- Task to carry out
Look through the data for the string "part". Copy every line where it is found.

## Start Recorded information

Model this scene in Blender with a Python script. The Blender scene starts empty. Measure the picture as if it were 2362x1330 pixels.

## End Recorded information
## Start Recorded information

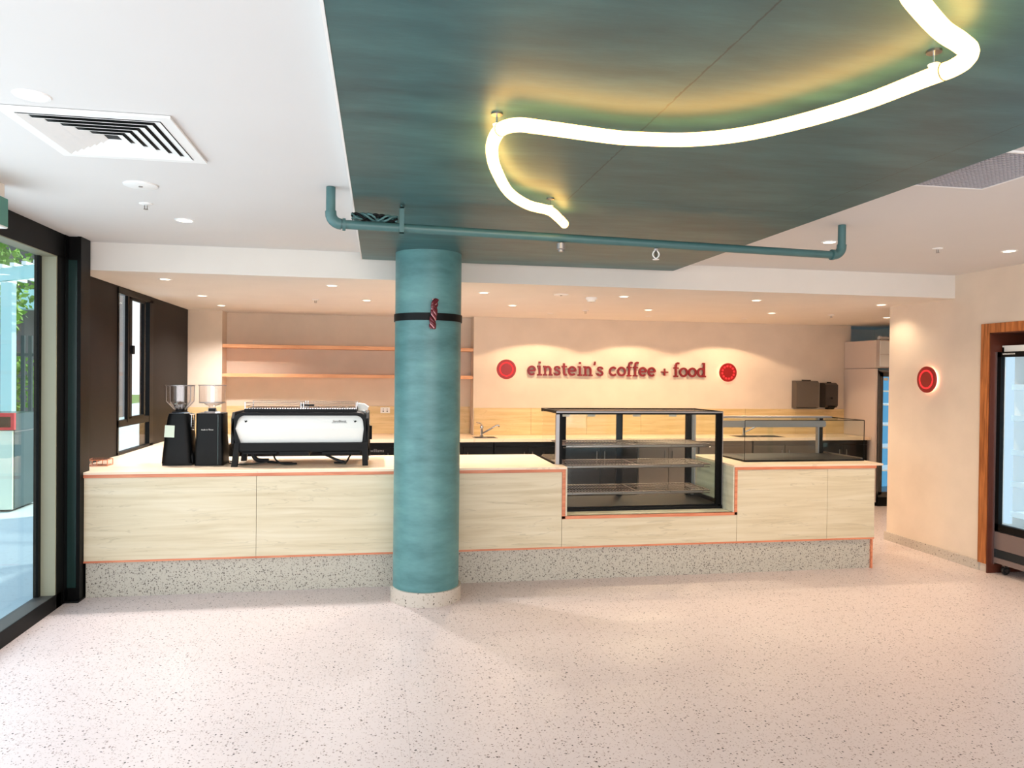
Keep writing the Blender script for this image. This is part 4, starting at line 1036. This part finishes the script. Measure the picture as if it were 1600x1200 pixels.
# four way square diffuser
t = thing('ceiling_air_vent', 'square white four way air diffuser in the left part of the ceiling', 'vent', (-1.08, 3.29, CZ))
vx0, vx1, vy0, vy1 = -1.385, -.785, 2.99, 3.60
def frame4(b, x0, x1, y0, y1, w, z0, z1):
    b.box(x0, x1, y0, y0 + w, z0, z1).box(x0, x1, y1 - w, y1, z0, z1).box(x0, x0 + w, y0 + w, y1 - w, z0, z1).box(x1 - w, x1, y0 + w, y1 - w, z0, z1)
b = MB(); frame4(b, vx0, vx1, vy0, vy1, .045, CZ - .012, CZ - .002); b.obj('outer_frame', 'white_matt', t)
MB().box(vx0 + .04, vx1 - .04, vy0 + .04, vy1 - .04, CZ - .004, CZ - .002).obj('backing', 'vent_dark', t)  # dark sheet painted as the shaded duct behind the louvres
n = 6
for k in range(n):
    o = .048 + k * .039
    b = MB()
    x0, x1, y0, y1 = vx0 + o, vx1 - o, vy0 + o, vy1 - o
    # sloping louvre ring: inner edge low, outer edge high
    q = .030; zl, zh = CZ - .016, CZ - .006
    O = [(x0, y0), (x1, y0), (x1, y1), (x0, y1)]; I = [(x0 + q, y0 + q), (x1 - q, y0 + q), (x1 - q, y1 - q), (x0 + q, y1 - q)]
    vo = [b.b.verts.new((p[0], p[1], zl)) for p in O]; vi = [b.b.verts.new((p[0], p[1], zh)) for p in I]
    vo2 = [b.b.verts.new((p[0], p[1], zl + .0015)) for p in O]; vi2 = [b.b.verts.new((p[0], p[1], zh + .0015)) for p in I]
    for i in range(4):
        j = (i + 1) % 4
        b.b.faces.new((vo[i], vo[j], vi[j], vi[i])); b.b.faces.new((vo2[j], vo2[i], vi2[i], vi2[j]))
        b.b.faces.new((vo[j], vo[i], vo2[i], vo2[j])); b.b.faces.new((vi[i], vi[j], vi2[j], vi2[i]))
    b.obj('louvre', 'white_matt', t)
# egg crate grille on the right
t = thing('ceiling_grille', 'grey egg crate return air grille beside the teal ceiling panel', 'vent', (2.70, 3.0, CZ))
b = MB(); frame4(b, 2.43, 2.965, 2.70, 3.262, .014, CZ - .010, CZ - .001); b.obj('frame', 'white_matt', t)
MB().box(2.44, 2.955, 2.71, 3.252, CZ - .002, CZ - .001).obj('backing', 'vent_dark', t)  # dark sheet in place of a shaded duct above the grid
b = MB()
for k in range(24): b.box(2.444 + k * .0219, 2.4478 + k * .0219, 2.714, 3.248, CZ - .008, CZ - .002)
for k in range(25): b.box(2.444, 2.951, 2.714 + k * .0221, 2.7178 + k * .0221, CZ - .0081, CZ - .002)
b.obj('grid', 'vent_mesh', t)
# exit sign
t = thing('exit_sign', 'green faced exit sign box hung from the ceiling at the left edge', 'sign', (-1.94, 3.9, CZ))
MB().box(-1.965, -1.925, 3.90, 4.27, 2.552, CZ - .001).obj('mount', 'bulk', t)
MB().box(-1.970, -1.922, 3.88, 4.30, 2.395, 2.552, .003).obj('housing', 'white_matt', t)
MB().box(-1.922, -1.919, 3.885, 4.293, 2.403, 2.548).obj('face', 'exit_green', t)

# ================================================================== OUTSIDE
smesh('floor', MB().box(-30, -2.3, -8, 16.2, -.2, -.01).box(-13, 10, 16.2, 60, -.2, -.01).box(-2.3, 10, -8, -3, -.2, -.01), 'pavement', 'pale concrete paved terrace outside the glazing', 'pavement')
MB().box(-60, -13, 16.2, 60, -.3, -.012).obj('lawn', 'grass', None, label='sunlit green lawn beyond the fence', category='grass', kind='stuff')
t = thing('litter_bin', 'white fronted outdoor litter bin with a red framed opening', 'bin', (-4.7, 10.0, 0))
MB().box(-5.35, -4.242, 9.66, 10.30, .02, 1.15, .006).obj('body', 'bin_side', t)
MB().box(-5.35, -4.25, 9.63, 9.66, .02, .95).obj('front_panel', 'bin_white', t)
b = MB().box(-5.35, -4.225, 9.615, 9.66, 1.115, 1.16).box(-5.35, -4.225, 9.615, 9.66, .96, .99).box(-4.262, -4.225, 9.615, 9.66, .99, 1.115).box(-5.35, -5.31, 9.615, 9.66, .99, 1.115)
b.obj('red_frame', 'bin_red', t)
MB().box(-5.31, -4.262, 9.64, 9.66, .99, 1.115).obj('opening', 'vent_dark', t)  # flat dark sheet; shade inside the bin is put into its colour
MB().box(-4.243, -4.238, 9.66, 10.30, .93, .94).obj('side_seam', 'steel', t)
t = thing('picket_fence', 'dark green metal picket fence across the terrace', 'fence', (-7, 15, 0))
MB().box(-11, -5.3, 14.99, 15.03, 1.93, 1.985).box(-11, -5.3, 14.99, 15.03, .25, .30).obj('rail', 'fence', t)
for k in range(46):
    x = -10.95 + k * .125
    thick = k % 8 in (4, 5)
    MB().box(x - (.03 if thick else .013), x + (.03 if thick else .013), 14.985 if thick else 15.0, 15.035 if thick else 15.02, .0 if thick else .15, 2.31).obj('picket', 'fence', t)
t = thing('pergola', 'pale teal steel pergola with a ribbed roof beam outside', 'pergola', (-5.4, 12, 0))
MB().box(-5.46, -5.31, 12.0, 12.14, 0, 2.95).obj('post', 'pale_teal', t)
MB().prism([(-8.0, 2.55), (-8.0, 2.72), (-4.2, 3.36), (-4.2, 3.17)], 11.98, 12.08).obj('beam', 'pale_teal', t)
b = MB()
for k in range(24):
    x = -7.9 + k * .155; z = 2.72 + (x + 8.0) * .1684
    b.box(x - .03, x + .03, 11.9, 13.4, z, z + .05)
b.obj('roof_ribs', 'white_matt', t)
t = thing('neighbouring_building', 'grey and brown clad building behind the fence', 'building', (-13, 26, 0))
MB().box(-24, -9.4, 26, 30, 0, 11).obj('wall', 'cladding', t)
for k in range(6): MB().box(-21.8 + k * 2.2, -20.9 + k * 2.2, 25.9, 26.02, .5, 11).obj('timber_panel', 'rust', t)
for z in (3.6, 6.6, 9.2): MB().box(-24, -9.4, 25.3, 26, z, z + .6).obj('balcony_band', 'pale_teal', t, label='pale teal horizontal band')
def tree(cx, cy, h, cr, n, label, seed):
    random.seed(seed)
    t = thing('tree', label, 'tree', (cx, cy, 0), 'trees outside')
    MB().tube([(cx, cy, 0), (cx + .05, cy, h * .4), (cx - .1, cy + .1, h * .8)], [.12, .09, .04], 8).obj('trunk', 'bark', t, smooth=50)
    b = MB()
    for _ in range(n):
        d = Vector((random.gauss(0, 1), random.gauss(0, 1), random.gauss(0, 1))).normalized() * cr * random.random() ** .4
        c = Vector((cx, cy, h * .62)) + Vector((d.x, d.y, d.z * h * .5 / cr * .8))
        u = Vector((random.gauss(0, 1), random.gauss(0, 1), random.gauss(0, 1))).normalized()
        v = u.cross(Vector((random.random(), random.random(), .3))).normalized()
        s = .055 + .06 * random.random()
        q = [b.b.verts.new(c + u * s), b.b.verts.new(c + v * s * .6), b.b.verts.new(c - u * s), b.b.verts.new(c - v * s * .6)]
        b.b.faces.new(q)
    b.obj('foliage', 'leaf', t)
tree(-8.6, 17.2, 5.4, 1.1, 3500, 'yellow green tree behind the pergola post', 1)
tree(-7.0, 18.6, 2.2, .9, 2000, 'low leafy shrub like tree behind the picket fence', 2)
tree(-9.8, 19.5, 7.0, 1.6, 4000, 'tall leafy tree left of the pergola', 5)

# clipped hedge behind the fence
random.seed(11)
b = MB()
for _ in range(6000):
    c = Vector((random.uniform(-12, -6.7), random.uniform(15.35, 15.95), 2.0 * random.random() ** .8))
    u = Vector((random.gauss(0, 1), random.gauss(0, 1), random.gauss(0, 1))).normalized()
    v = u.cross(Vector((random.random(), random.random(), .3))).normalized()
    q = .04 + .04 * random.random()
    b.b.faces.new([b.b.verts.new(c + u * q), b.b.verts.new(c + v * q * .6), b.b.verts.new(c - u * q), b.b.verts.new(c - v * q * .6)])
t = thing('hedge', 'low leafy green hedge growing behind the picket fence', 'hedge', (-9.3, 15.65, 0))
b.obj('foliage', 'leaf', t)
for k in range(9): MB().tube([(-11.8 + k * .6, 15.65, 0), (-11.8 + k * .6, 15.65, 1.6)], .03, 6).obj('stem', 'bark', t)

## End Recorded information

- Written solution
Keep writing the Blender script for this image. This is part 4, starting at line 1036. This part finishes the script. Measure the picture as if it were 1600x1200 pixels.
t = thing('ceiling_air_vent', 'square white four way air diffuser in the left part of the ceiling', 'vent', (-1.08, 3.29, CZ))